▶ [ENTRIES]:
• • • •
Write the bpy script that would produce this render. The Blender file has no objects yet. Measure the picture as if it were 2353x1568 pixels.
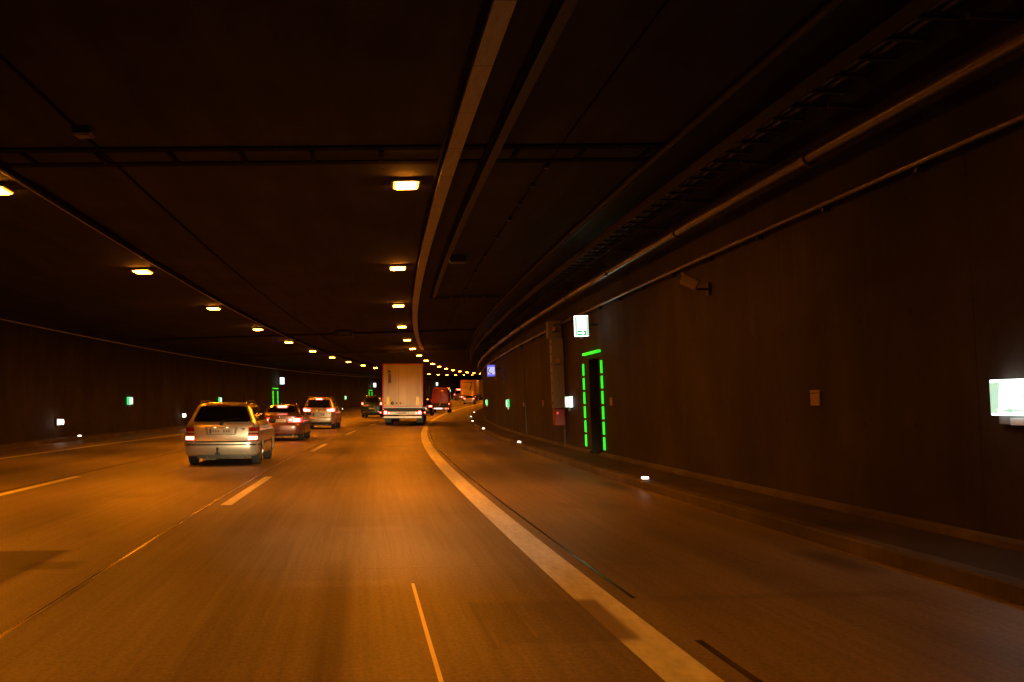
import bpy, bmesh, math, random
import numpy as np
from mathutils import Vector, Matrix
random.seed(7)
SC = bpy.context.scene
COL = SC.collection

# ------------------------------------------------------------------ camera, world, exposure
HC = 1.42
cam_d = bpy.data.cameras.new("camera"); cam = bpy.data.objects.new("camera", cam_d); COL.objects.link(cam)
cam_d.sensor_width = 36.0
cam_d.lens = 36.0 * 2600.0 / 2353.0
cam_d.clip_start = 0.1; cam_d.clip_end = 1500
cam.location = (0, 0, HC)
cam.rotation_euler = (math.radians(90) + math.atan((930.72 - 784.0) / 2600.0), 0, 0)
SC.camera = cam
W = bpy.data.worlds.new("World"); SC.world = W; W.use_nodes = True
W.node_tree.nodes["Background"].inputs[0].default_value = (0.004, 0.002, 0.001, 1)   # nothing but the tunnel's own lamps
W.node_tree.nodes["Background"].inputs[1].default_value = 1.0
SC.view_settings.view_transform = 'Standard'; SC.view_settings.look = 'None'
SC.view_settings.exposure = 0.0; SC.view_settings.gamma = 1.0
SC.render.engine = 'CYCLES'
SC.cycles.use_denoising = True
SC.cycles.max_bounces = 6; SC.cycles.diffuse_bounces = 3; SC.cycles.glossy_bounces = 3
SC.cycles.transmission_bounces = 4; SC.cycles.transparent_max_bounces = 6
SC.cycles.sample_clamp_indirect = 3.0; SC.cycles.sample_clamp_direct = 0
SC.cycles.caustics_reflective = False; SC.cycles.caustics_refractive = False

HEAD_W = 20000.0            # watts (Blender) of one headlamp beam
LAMP_W = 262.0            # watts of one sodium lamp
SODIUM = (1.0, 0.215, 0.001)

# ------------------------------------------------------------------ the tunnel's curve
K0, K1, TH = 0.0012214, -0.0001796, -0.14187
Z0, ZC = 34.557, 6.8723
_s = np.arange(-60.0, 420.0, 0.5)
_k = K0 + K1 * np.clip(_s, -30, 150) / 100
_phi = np.cumsum(_k) * 0.5; _phi += TH - np.interp(0, _s, _phi)
_x = np.cumsum(np.sin(_phi)) * 0.5; _x -= np.interp(0, _s, _x)
_y = np.cumsum(np.cos(_phi)) * 0.5; _y -= np.interp(0, _s, _y)
_z = ZC * np.clip(_s - Z0, 0, None) ** 2 / 1e5

def frame(s):
    phi = float(np.interp(s, _s, _phi))
    slope = 2 * ZC * max(s - Z0, 0) / 1e5
    return Vector((float(np.interp(s, _s, _x)), float(np.interp(s, _s, _y)), float(np.interp(s, _s, _z)))), phi, slope

def P(s, n, z=0.0):
    c, phi, sl = frame(s)
    return Vector((c.x + n * math.cos(phi), c.y - n * math.sin(phi), c.z + z))

BANK = 0.036
RW, LW = 5.84, -12.55           # wall offsets at road level
RK, LK = 4.68, -11.95           # kerb edges
def rw(z): return RW - BANK * z
def lw(z): return LW - BANK * z
def ceil_z(n): return 5.16 + BANK * (n - 0.67)

def road_matrix(s, n, z=0.0, yaw=0.0):
    c, phi, sl = frame(s)
    t = Vector((math.sin(phi), math.cos(phi), sl)).normalized()
    r = Vector((math.cos(phi), -math.sin(phi), 0))
    u = r.cross(t)
    m = Matrix((r, t, u)).transposed().to_4x4()
    m = Matrix.Translation(P(s, n, z)) @ m
    if yaw: m = m @ Matrix.Rotation(yaw, 4, 'Z')
    return m

def wall_matrix(s, z, side=1, off=0.0):
    """local x = out of the wall (towards the road), z = plumb up; local y points away from the camera on the left wall, towards it on the right"""
    c, phi, sl = frame(s)
    t = Vector((math.sin(phi), math.cos(phi), 0))
    r = Vector((math.cos(phi), -math.sin(phi), 0))
    up = (Vector((0, 0, 1)) - BANK * r).normalized()
    rr = t.cross(up)
    nn = (rw(z) - off) if side > 0 else (lw(z) + off)
    x = -rr if side > 0 else rr
    y = t if side < 0 else -t
    m = Matrix((x, y, up)).transposed().to_4x4()
    return Matrix.Translation(P(s, nn, z)) @ m

def ceil_matrix(s, n, drop=0.0):
    c, phi, sl = frame(s)
    t = Vector((math.sin(phi), math.cos(phi), sl)).normalized()
    r = Vector((math.cos(phi), -math.sin(phi), BANK)).normalized()
    u = r.cross(t).normalized(); t = u.cross(r)
    return Matrix.Translation(P(s, n, ceil_z(n) - drop)) @ Matrix((r, t, u)).transposed().to_4x4()

# ------------------------------------------------------------------ materials
MATS = {}
def _new(name):
    m = bpy.data.materials.new(name); m.use_nodes = True
    nt = m.node_tree; b = nt.nodes["Principled BSDF"]
    return m, nt, b
def _noise(nt, scale, detail=5, rough=0.6, vec=None):
    n = nt.nodes.new("ShaderNodeTexNoise"); n.inputs["Scale"].default_value = scale
    n.inputs["Detail"].default_value = detail; n.inputs["Roughness"].default_value = rough
    if vec is not None: nt.links.new(vec, n.inputs["Vector"])
    return n
def _ramp(nt, src, stops):
    r = nt.nodes.new("ShaderNodeValToRGB"); e = r.color_ramp.elements
    while len(e) < len(stops): e.new(0.5)
    for i, (p, c) in enumerate(stops):
        e[i].position = p; e[i].color = (*c, 1) if len(c) == 3 else c
    nt.links.new(src, r.inputs[0]); return r
def _map(nt, coord, scale):
    tc = nt.nodes.new("ShaderNodeTexCoord"); mp = nt.nodes.new("ShaderNodeMapping")
    mp.inputs["Scale"].default_value = scale
    nt.links.new(tc.outputs[coord], mp.inputs["Vector"]); return mp.outputs[0]
def _mix(nt, fac, a, b, mode='MIX'):
    m = nt.nodes.new("ShaderNodeMix"); m.data_type = 'RGBA'; m.blend_type = mode
    if isinstance(fac, (int, float)): m.inputs[0].default_value = fac
    else: nt.links.new(fac, m.inputs[0])
    for i, v in ((6, a), (7, b)):
        if isinstance(v, tuple): m.inputs[i].default_value = (*v, 1)
        else: nt.links.new(v, m.inputs[i])
    return m.outputs[2]
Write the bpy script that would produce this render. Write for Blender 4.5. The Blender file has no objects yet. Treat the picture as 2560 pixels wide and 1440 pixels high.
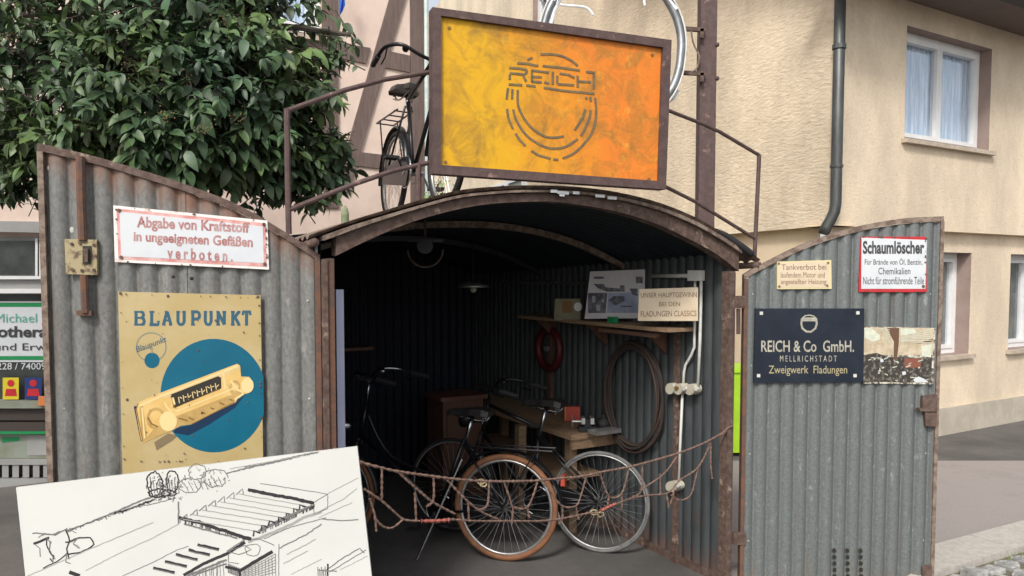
import bpy, bmesh, math, random
from mathutils import Vector, Matrix, noise
R = math.radians
rnd = random.Random(7)
SC = bpy.context.scene
COL = SC.collection

# ---------------------------------------------------------------- camera, sky, sun, exposure
F_PX, PITCH, PPY, CAMH = 1900.0, 3.0, 790.0, 1.75
cd = bpy.data.cameras.new('camera'); cam = bpy.data.objects.new('camera', cd); COL.objects.link(cam)
cam.location = (0, 0, CAMH); cam.rotation_euler = (R(90 - PITCH), 0, 0)
cd.sensor_width = 36; cd.lens = 36 * F_PX / 2560; cd.shift_y = (PPY - 720) / 2560
cd.clip_start = .05; cd.clip_end = 500
SC.camera = cam
SUN_EL, SUN_AZ = 43, 199      # azimuth the light comes from, measured clockwise from +Y (north)
w = bpy.data.worlds.new('World'); SC.world = w; w.use_nodes = True
nt = w.node_tree; bg = nt.nodes['Background']
sky = nt.nodes.new('ShaderNodeTexSky'); sky.sky_type = 'NISHITA'; sky.sun_disc = False
sky.sun_elevation = R(SUN_EL); sky.sun_rotation = R(SUN_AZ); sky.air_density = 1.0; sky.dust_density = 3.0; sky.ozone_density = .6
hs = nt.nodes.new('ShaderNodeHueSaturation'); hs.inputs['Saturation'].default_value = .35
nt.links.new(sky.outputs[0], hs.inputs['Color']); nt.links.new(hs.outputs[0], bg.inputs[0])
bg.inputs[1].default_value = .13
sd = bpy.data.lights.new('sun', 'SUN'); sd.energy = 1.5; sd.angle = R(10); sd.color = (1, .96, .9)
sun = bpy.data.objects.new('sun', sd); COL.objects.link(sun)
az, el = R(SUN_AZ), R(SUN_EL)
tosun = Vector((math.sin(az) * math.cos(el), math.cos(az) * math.cos(el), math.sin(el)))
sun.rotation_euler = tosun.to_track_quat('Z', 'Y').to_euler(); sun.location = tosun * 30
SC.view_settings.view_transform = 'Standard'; SC.view_settings.look = 'None'
SC.view_settings.exposure = .7; SC.view_settings.gamma = 1
SC.render.engine = 'CYCLES'
SC.cycles.use_denoising = True
SC.cycles.max_bounces = 6

# ---------------------------------------------------------------- planes and points
CP = Vector((0, 0, CAMH)); cp_, sp_ = math.cos(R(PITCH)), math.sin(R(PITCH))
def ray(px, py):
    return (Vector((0, cp_, -sp_)) * F_PX + Vector((1, 0, 0)) * (px - 1280) - Vector((0, sp_, cp_)) * (py - PPY)).normalized()
class Pl:
    """a plane of the place; normal n points to the street side"""
    def __init__(s, pt, n): s.p = Vector(pt); s.n = Vector(n).normalized()
    def __call__(s, px, py, off=0):
        d = ray(px, py); p = s.p + s.n * off
        return CP + d * ((p - CP).dot(s.n) / d.dot(s.n))
    def shift(s, off): return Pl(s.p + s.n * off, s.n)
def VP(x, y, dx, dy):
    n = Vector((dy, -dx, 0))
    if n.dot(Vector((x, y, 0))) > 0: n = -n
    return Pl((x, y, 0), n)
GROUND = Pl((0, 0, 0), (0, 0, 1))

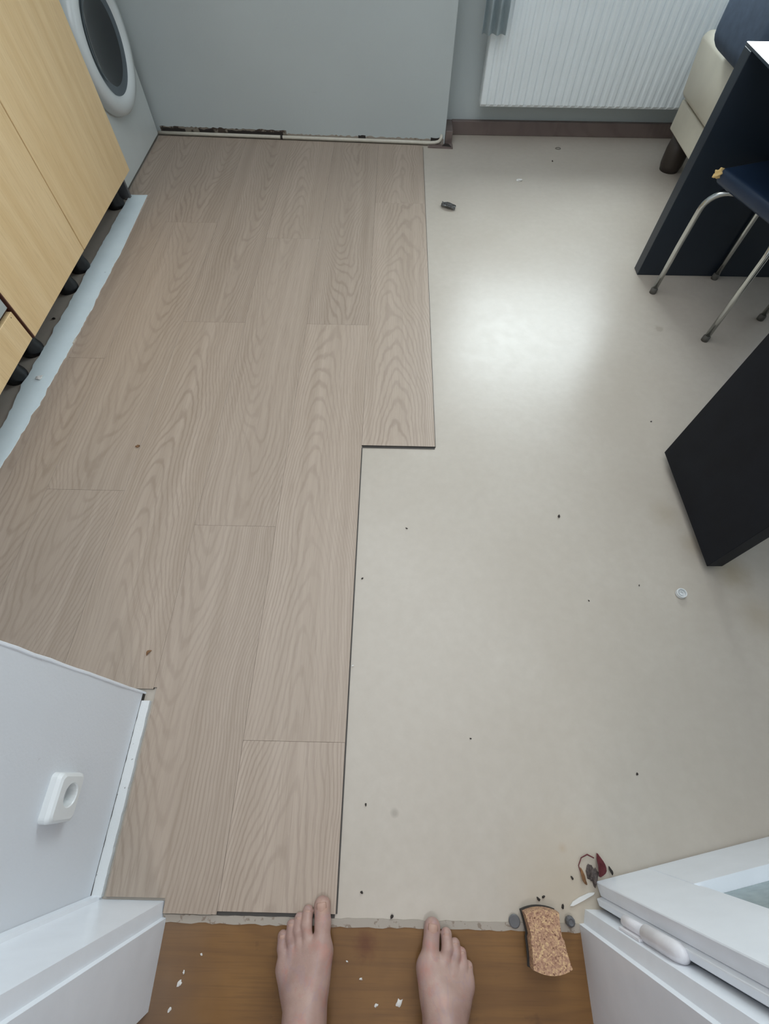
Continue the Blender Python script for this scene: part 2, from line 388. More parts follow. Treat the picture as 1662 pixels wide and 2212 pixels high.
• • • •
▶ [EXERCISE INSTRUCTIONS]:
Look above for every line with the word "that" and copy it.

▶ [RESULT OF THE EXERCISE]:
Write the bpy script that would produce this render. The Blender file has no objects yet. Measure the picture as if it were 2353x1568 pixels.
Write the bpy script that would produce this render. Write for Blender 4.5. The Blender file has no objects yet. Treat the picture as 2560 pixels wide and 1440 pixels high.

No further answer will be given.